At his confirmation hearing Wednesday, Pruitt refused to commit to recusing himself from EPA decisions involving the lawsuits he’d filed, including the one against the Clean Power Plan. Pruitt said such decisions would depend on rulings from the EPA’s ethics counsel.

Pruitt surprised some senators by disagreeing with Trump’s statement that climate change was a hoax. Others suspect that such comments were strategic, not sincere.

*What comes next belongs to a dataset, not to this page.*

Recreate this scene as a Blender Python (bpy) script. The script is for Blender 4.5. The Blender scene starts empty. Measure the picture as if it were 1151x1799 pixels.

Pruitt’s testimony “was an interesting display of him trying, in some ways, to moderate his language on these issues,” said Sam Adams, a former mayor of Portland, Oregon, who heads the U.S. office of the World Resources Institute, an advocacy group that attempts to unite business and government to encourage environmentally friendly lifestyles. “But he can’t put aside history.”

At Pruitt’s confirmation hearing, GOP Sen. John Barrasso of Wyoming entered into the record “a list of scientists” that had endorsed Pruitt’s nomination. As it turned out, the supportive scientists were assembled by the Cornwall Alliance for the Stewardship of Creation, a Virginia-based evangelical organization that receives funding from various sources, including foundations created by the oil billionaire Koch brothers.

The Cornwall Alliance’s website includes numerous articles debunking mainstream climate scientists and their conclusions that global warming poses an immediate threat. One of these articles criticizes Pope Francis for raising climate concerns. Another argues that NOAA has joined a U.N. climate conspiracy to redistribute the world’s wealth and “deindustrialize the West.”